(Task instructions):
Leave out the pictures and repeat the rest of the material exactly.
== Available data ==
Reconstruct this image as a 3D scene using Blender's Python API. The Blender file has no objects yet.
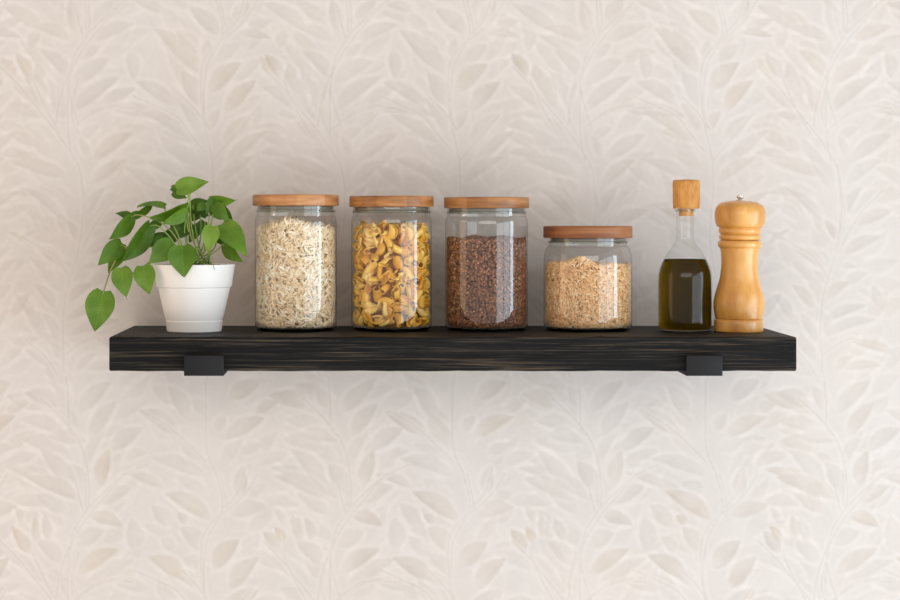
import bpy, bmesh, math, random
import numpy as np
from mathutils import Vector, Matrix
random.seed(7); rng = np.random.default_rng(7)
SC = bpy.context.scene
COL = SC.collection
PI = math.pi

# ------------------------------------------------------------------ camera geometry (metres)
F = 1984.0            # focal length in pixels of a 900 px wide frame
CZ = 1.50             # eye height
WALL = 2.55           # distance camera -> wall (wall is the plane y = 0)
HX, HY = 370.0, 215.0 # where the optical axis meets the picture
def P(px, py, d):
    """a point of the room at distance d from the camera"""
    return Vector(((px-HX)*d/F, d-WALL, CZ-(py-HY)*d/F))
SHELF_TOP = CZ-0.1420

# ------------------------------------------------------------------ small helpers
def props(o, label=None, cat=None, group=None, kind=None):
    if label: o['label'] = label
    if cat: o['category'] = cat
    if group: o['group'] = group
    if kind: o['kind'] = kind
    return o
def empty(name, loc, label, cat, group=None):
    o = bpy.data.objects.new(name, None); COL.objects.link(o)
    o.empty_display_size = .02; o.location = loc
    return props(o, label, cat, group)
def link(name, me, mat=None, parent=None, loc=None, smooth=True):
    o = bpy.data.objects.new(name, me); COL.objects.link(o)
    if mat: me.materials.append(mat)
    if parent: o.parent = parent
    if loc is not None: o.location = loc
    if smooth: me.polygons.foreach_set('use_smooth', [True]*len(me.polygons))
    return o
def mesh_from(name, V, Fc):
    me = bpy.data.meshes.new(name); me.from_pydata([tuple(v) for v in V], [], [tuple(f) for f in Fc]); me.update(); return me
def lathe(name, prof, seg=64, closed=False, smooth_angle=40):
    """prof: list of (r, z); r = 0 closes the pole"""
    V = []; Fc = []; rings = []
    for r, z in prof:
        if r < 1e-7: rings.append([len(V)]); V.append((0, 0, z))
        else:
            rings.append(list(range(len(V), len(V)+seg)))
            for k in range(seg):
                a = 2*PI*k/seg; V.append((r*math.cos(a), r*math.sin(a), z))
    pairs = list(zip(rings, rings[1:])) + ([(rings[-1], rings[0])] if closed else [])
    for a, b in pairs:
        for k in range(seg):
            k2 = (k+1) % seg
            if len(a) == 1 and len(b) == 1: continue
            if len(a) == 1: Fc.append((a[0], b[k2], b[k]))
            elif len(b) == 1: Fc.append((a[k], a[k2], b[0]))
            else: Fc.append((a[k], a[k2], b[k2], b[k]))
    me = mesh_from(name, V, Fc)
    bm = bmesh.new(); bm.from_mesh(me); bmesh.ops.recalc_face_normals(bm, faces=bm.faces)
    for e in bm.edges:
        if len(e.link_faces) == 2 and e.calc_face_angle(0) > math.radians(smooth_angle): e.smooth = False
    bm.to_mesh(me); bm.free(); return me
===
(Exercise answer):
Reconstruct this image as a 3D scene using Blender's Python API. The Blender file has no objects yet.
import bpy, bmesh, math, random
import numpy as np
from mathutils import Vector, Matrix
random.seed(7); rng = np.random.default_rng(7)
SC = bpy.context.scene
COL = SC.collection
PI = math.pi

# ------------------------------------------------------------------ camera geometry (metres)
F = 1984.0            # focal length in pixels of a 900 px wide frame
CZ = 1.50             # eye height
WALL = 2.55           # distance camera -> wall (wall is the plane y = 0)
HX, HY = 370.0, 215.0 # where the optical axis meets the picture
def P(px, py, d):
    """a point of the room at distance d from the camera"""
    return Vector(((px-HX)*d/F, d-WALL, CZ-(py-HY)*d/F))
SHELF_TOP = CZ-0.1420

# ------------------------------------------------------------------ small helpers
def props(o, label=None, cat=None, group=None, kind=None):
    if label: o['label'] = label
    if cat: o['category'] = cat
    if group: o['group'] = group
    if kind: o['kind'] = kind
    return o
def empty(name, loc, label, cat, group=None):
    o = bpy.data.objects.new(name, None); COL.objects.link(o)
    o.empty_display_size = .02; o.location = loc
    return props(o, label, cat, group)
def link(name, me, mat=None, parent=None, loc=None, smooth=True):
    o = bpy.data.objects.new(name, me); COL.objects.link(o)
    if mat: me.materials.append(mat)
    if parent: o.parent = parent
    if loc is not None: o.location = loc
    if smooth: me.polygons.foreach_set('use_smooth', [True]*len(me.polygons))
    return o
def mesh_from(name, V, Fc):
    me = bpy.data.meshes.new(name); me.from_pydata([tuple(v) for v in V], [], [tuple(f) for f in Fc]); me.update(); return me
def lathe(name, prof, seg=64, closed=False, smooth_angle=40):
    """prof: list of (r, z); r = 0 closes the pole"""
    V = []; Fc = []; rings = []
    for r, z in prof:
        if r < 1e-7: rings.append([len(V)]); V.append((0, 0, z))
        else:
            rings.append(list(range(len(V), len(V)+seg)))
            for k in range(seg):
                a = 2*PI*k/seg; V.append((r*math.cos(a), r*math.sin(a), z))
    pairs = list(zip(rings, rings[1:])) + ([(rings[-1], rings[0])] if closed else [])
    for a, b in pairs:
        for k in range(seg):
            k2 = (k+1) % seg
            if len(a) == 1 and len(b) == 1: continue
            if len(a) == 1: Fc.append((a[0], b[k2], b[k]))
            elif len(b) == 1: Fc.append((a[k], a[k2], b[0]))
            else: Fc.append((a[k], a[k2], b[k2], b[k]))
    me = mesh_from(name, V, Fc)
    bm = bmesh.new(); bm.from_mesh(me); bmesh.ops.recalc_face_normals(bm, faces=bm.faces)
    for e in bm.edges:
        if len(e.link_faces) == 2 and e.calc_face_angle(0) > math.radians(smooth_angle): e.smooth = False
    bm.to_mesh(me); bm.free(); return me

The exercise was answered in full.